Querido Carlos: me avergüenza reconocer que tu libro estuvo esperándome una semana sobre mi mesa. No quería mezclarlo con apuntes de clase y artículos en revisión, en una semana particularmente cargada de obligaciones. Ayer llegó su día. Por la mañana lo leí íntegramente, de asombro en asombro, y a la tarde lo retomé para una lectura más pausada, que continúa ahora.

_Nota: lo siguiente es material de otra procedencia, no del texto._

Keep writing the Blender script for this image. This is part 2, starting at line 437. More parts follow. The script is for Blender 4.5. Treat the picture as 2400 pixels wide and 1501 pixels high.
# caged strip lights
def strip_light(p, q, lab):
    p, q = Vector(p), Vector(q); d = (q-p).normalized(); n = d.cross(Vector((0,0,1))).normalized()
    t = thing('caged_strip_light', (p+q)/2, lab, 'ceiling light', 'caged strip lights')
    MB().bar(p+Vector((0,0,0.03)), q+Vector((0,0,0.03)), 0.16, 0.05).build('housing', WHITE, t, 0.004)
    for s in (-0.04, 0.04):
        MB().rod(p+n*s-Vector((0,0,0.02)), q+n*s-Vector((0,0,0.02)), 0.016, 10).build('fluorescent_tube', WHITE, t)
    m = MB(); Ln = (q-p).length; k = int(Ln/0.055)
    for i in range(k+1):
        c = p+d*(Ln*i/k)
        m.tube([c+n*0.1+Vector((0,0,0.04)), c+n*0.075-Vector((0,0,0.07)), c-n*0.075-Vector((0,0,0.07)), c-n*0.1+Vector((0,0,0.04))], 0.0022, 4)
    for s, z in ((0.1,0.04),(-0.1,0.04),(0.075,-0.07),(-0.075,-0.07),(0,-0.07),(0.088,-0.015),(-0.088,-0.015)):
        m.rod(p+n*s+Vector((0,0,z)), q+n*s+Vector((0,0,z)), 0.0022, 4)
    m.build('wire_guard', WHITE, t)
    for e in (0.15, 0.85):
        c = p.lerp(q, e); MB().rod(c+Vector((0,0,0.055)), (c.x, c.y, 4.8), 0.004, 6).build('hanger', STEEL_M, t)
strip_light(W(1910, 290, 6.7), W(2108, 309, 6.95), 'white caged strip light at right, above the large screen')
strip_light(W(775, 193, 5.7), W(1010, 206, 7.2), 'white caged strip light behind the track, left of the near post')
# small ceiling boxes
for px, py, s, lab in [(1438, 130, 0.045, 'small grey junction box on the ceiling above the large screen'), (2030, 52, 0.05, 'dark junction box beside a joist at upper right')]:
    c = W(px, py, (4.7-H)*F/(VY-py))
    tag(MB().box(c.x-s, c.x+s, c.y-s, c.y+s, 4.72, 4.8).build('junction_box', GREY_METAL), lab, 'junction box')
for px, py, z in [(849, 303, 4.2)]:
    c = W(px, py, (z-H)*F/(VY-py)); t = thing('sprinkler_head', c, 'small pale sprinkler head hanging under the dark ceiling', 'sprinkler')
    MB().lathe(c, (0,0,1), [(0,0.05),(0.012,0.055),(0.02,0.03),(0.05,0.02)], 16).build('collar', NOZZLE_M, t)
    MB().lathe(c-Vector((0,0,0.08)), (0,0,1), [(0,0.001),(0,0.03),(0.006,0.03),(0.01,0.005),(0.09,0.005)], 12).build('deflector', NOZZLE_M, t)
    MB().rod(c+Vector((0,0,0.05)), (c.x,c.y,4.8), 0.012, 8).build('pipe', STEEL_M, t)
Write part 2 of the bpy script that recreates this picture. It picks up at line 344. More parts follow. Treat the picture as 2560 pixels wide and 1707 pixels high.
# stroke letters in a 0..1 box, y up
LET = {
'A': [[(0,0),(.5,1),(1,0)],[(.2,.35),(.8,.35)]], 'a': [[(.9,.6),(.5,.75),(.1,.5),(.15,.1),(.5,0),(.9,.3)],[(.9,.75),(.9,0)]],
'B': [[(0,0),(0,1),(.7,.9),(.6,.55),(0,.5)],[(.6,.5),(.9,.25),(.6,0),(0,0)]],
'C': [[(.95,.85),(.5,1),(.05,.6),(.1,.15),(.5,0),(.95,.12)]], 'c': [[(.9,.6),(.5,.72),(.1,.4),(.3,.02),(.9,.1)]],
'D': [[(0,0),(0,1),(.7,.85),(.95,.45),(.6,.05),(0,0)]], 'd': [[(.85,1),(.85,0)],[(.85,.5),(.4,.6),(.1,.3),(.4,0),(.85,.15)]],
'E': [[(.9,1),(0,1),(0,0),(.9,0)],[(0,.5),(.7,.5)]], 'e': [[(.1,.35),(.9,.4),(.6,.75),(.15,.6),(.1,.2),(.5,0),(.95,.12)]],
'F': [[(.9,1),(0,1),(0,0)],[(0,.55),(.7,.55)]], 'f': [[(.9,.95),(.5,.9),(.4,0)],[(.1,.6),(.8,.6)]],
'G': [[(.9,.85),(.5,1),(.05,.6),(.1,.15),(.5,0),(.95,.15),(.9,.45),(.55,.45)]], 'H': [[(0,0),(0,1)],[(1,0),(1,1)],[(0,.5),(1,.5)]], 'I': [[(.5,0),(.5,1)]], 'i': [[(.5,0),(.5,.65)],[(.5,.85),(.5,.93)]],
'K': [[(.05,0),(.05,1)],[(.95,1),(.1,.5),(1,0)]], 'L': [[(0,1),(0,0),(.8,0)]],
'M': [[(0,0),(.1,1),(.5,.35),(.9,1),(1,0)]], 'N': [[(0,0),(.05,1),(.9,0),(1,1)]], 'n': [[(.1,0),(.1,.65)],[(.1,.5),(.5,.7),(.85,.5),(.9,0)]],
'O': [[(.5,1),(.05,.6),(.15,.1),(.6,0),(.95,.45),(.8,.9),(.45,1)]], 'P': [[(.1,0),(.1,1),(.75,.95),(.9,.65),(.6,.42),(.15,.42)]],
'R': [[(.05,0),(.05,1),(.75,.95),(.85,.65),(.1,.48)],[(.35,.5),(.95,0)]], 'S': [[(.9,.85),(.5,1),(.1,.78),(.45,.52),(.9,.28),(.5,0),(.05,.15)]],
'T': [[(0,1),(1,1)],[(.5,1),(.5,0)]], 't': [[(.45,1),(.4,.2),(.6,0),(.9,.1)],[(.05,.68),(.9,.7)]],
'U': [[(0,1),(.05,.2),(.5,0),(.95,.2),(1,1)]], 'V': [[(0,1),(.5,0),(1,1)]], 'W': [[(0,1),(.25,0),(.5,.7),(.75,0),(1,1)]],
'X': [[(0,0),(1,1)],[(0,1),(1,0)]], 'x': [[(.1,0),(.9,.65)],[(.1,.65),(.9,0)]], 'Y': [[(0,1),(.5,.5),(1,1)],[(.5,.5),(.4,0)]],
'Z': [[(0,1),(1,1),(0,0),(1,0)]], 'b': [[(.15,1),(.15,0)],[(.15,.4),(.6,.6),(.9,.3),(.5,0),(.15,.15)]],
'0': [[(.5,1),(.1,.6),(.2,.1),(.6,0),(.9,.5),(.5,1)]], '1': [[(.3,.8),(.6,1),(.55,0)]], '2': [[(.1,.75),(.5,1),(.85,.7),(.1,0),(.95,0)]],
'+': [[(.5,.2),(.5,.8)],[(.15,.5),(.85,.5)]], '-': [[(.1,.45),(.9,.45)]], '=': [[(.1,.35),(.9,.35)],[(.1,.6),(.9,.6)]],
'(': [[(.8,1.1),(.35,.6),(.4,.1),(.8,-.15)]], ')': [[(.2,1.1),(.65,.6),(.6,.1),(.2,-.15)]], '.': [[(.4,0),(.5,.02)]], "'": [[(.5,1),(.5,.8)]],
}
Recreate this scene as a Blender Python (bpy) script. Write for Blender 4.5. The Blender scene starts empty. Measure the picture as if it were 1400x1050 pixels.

Tu libro es una fiesta: esa palabra creo que es la que más lo define. Y las fiestas, aún las más profanas, son sagradas, traen consigo la ruptura de la habitualidad, y el acceso a una esfera de celebración, alegría y revelaciones no previstas. El lugar visitado, atravesado por redes de historia y de cultura, es el punto de partida de múltiples instantes de contemplación que conforman un presente continuo. Desde ese no tiempo vienes a compartir, conmigo, con tu fino lector Alejandro, con quien quiera asomarse, el acceso a la Belleza, que es un estado del ser.

No sé si mis palabras son oportunas, o si solo debería leer y callar, participar de esa fiesta sin agregarle comentario alguno; pero hemos aprendido a construir el espejo de la belleza, y a querer expandirla a través de la razón. Por eso puedo darte las gracias, por compartir la fiesta del mundo y el trasmundo entrevista en unos días de viajero, y expresada con pudor, con cuidado, con una oscura compasión por el hombre. Gracias por darnos en tu palabra el temblor y la fragilidad de esos instantes iluminados.

Con el cariño y admiración de Graciela.